▶ Directive:
Retype the records below from their first line through the line containing "from mathutils import Matrix, Vector, noise", and include nothing else.

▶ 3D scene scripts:
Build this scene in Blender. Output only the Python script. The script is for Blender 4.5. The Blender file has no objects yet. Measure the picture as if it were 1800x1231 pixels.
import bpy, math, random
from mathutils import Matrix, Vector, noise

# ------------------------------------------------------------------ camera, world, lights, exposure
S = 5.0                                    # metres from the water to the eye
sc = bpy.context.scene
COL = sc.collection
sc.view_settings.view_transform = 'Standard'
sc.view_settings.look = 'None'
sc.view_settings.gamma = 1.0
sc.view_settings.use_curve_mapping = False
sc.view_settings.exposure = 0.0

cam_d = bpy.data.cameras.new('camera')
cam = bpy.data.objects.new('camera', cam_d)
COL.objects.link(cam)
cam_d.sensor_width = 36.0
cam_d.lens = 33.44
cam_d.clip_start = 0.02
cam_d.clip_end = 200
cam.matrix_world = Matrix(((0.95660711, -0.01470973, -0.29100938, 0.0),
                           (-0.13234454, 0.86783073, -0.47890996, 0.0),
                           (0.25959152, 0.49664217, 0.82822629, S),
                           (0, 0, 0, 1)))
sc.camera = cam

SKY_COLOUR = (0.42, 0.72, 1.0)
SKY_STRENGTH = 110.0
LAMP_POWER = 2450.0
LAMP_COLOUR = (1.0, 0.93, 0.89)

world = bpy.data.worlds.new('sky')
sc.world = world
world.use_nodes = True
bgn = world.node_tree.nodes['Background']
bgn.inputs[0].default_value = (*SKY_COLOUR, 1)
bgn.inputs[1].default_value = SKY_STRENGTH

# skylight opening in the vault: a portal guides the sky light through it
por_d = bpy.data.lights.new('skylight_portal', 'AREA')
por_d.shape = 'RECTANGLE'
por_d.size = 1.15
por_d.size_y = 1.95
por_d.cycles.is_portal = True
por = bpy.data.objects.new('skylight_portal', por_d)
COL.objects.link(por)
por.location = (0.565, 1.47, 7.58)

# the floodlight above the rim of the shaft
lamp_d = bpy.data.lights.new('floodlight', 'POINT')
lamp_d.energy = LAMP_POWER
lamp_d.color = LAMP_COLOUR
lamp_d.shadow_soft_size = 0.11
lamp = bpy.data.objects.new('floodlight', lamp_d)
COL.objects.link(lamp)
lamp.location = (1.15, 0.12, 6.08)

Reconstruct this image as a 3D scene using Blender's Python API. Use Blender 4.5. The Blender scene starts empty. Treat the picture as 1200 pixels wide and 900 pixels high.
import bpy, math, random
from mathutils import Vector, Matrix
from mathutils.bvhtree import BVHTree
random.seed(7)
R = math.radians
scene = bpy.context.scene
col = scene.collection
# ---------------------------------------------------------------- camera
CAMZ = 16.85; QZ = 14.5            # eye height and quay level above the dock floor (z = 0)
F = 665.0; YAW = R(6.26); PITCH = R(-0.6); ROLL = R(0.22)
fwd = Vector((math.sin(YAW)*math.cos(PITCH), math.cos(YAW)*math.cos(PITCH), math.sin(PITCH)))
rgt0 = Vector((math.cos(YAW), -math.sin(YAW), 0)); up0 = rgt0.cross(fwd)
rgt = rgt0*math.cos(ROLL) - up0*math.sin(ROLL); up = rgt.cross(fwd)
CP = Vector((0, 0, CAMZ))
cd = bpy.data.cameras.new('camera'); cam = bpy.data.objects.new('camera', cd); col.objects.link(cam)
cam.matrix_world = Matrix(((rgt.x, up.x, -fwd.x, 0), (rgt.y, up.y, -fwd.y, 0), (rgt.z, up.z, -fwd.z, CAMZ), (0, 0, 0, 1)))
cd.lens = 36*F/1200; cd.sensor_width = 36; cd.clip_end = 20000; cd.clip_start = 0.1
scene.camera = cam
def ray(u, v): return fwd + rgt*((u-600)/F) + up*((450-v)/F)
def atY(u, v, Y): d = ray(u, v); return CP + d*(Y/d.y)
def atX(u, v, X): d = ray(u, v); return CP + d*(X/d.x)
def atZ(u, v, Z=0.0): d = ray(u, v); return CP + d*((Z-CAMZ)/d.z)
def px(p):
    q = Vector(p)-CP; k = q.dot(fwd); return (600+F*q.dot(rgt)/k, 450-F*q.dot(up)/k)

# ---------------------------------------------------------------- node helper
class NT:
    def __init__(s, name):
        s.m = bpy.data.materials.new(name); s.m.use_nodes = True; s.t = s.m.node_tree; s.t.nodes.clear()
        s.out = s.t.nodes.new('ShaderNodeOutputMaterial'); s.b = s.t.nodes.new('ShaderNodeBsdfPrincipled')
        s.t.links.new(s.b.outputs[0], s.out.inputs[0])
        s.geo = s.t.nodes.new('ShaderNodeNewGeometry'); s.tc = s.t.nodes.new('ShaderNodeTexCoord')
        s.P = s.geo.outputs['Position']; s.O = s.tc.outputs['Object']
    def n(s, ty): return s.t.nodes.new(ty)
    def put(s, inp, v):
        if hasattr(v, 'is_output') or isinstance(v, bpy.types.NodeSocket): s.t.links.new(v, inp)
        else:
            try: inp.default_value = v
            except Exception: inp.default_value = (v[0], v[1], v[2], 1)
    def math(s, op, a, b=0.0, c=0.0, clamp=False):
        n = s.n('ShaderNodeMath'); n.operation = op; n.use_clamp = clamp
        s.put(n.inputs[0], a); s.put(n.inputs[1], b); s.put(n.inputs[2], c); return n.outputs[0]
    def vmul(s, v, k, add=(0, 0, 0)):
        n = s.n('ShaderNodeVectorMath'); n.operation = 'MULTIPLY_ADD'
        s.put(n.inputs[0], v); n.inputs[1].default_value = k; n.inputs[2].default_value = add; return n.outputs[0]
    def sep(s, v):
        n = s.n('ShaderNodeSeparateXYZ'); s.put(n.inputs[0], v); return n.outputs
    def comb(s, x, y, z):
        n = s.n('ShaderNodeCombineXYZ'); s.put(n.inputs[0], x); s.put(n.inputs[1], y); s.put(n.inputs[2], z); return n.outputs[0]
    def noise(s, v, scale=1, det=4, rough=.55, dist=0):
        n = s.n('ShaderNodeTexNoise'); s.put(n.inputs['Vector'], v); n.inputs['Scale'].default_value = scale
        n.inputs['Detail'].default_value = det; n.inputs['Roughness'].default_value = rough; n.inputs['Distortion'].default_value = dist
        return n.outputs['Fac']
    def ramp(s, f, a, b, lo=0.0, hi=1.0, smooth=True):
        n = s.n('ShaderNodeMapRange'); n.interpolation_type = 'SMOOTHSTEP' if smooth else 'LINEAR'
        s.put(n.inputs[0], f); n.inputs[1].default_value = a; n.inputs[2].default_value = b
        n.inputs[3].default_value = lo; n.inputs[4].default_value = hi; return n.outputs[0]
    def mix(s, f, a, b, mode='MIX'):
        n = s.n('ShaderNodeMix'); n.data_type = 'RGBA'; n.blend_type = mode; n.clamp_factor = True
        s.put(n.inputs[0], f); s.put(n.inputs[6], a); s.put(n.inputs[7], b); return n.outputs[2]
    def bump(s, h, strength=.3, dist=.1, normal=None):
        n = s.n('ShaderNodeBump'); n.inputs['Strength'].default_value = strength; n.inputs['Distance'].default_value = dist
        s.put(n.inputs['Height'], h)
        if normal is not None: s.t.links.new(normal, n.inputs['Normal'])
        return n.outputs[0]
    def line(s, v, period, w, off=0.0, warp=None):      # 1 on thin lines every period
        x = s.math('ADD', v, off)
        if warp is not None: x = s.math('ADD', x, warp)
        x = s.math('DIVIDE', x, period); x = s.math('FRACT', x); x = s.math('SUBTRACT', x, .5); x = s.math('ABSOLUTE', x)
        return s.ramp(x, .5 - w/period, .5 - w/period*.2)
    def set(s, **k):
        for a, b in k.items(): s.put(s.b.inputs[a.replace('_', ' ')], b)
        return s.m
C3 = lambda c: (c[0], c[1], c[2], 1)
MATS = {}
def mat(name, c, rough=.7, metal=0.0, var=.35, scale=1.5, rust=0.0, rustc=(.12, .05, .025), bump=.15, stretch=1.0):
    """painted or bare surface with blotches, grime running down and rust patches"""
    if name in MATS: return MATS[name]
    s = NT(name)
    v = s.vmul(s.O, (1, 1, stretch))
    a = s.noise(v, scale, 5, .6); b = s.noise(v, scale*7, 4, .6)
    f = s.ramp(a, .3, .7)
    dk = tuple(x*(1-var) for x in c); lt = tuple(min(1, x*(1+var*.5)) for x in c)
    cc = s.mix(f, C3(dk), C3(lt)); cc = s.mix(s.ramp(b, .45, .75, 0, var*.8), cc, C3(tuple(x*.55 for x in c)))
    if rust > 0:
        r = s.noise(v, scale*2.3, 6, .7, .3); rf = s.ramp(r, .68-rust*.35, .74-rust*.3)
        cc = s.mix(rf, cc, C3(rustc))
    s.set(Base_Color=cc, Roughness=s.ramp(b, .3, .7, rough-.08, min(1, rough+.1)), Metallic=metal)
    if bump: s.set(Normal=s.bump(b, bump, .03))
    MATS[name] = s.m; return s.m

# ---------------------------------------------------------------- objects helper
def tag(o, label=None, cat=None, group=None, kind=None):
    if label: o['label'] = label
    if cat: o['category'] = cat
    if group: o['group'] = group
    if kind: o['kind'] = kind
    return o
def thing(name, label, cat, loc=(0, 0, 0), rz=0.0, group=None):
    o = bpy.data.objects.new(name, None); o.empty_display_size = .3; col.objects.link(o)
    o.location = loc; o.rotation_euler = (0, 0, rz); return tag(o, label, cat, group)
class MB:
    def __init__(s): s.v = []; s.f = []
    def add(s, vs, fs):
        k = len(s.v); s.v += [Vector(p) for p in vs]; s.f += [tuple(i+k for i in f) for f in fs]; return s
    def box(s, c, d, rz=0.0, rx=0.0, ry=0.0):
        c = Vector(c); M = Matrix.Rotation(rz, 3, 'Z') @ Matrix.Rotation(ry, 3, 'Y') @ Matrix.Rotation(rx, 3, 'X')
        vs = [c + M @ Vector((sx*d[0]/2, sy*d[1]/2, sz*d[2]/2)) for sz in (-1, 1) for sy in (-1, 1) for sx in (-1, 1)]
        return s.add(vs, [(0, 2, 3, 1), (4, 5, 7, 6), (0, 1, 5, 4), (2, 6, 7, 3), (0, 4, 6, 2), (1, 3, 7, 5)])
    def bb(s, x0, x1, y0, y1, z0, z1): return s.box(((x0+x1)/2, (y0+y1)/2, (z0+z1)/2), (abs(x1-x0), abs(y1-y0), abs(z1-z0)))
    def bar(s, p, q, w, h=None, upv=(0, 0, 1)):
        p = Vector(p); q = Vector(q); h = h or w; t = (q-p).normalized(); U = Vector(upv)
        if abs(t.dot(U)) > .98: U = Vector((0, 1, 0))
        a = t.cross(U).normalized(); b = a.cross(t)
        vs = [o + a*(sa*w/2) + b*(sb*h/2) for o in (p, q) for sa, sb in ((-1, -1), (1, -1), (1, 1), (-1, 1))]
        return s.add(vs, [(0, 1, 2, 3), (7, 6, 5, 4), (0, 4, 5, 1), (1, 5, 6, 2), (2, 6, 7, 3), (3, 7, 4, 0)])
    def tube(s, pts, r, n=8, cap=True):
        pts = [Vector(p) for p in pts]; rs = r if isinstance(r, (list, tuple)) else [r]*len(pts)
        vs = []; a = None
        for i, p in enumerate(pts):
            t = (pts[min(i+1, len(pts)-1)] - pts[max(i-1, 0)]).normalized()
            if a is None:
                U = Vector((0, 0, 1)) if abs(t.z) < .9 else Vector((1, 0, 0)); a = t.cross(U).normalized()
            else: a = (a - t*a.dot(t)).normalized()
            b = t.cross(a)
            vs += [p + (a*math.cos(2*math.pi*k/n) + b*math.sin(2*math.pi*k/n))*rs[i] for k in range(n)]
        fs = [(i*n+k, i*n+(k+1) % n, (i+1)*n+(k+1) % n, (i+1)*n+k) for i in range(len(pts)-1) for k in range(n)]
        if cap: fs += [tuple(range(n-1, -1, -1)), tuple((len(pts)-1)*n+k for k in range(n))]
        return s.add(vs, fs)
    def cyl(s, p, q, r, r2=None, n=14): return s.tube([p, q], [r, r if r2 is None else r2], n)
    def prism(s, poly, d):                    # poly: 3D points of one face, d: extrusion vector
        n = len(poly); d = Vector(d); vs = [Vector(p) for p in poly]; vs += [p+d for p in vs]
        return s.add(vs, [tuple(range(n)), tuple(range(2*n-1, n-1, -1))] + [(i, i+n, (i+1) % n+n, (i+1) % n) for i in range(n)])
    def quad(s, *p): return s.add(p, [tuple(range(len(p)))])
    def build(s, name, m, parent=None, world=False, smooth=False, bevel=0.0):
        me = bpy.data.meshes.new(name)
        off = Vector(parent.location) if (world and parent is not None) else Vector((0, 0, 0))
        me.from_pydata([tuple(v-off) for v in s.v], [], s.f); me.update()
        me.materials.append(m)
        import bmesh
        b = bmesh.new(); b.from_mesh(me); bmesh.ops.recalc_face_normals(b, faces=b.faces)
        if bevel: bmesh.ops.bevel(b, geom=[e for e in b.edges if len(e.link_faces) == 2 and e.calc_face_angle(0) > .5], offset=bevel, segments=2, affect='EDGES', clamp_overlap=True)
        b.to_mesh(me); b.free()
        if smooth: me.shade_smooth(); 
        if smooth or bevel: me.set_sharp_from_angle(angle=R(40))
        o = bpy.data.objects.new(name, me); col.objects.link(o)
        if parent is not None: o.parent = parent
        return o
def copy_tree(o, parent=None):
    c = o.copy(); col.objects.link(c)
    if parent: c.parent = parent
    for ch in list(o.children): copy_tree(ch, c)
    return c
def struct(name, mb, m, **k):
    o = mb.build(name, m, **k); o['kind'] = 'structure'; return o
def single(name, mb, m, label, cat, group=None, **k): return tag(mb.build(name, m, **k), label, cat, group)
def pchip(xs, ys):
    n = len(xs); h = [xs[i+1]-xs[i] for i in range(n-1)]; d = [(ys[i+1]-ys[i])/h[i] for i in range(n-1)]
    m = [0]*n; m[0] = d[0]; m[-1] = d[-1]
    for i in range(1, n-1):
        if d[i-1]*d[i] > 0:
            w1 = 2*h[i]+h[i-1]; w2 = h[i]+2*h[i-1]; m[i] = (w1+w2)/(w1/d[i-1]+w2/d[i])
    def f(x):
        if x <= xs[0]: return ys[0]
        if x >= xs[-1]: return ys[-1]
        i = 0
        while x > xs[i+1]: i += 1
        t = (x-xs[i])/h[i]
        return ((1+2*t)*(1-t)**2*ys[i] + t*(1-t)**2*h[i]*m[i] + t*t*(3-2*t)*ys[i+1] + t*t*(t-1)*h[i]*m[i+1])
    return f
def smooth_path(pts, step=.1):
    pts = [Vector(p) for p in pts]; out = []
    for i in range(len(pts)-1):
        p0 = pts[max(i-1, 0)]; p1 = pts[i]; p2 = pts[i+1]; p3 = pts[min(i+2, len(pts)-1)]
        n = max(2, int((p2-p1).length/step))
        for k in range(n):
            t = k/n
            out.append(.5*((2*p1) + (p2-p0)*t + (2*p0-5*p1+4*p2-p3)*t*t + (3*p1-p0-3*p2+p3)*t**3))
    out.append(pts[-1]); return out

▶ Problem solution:
Build this scene in Blender. Output only the Python script. The script is for Blender 4.5. The Blender file has no objects yet. Measure the picture as if it were 1800x1231 pixels.
import bpy, math, random
from mathutils import Matrix, Vector, noise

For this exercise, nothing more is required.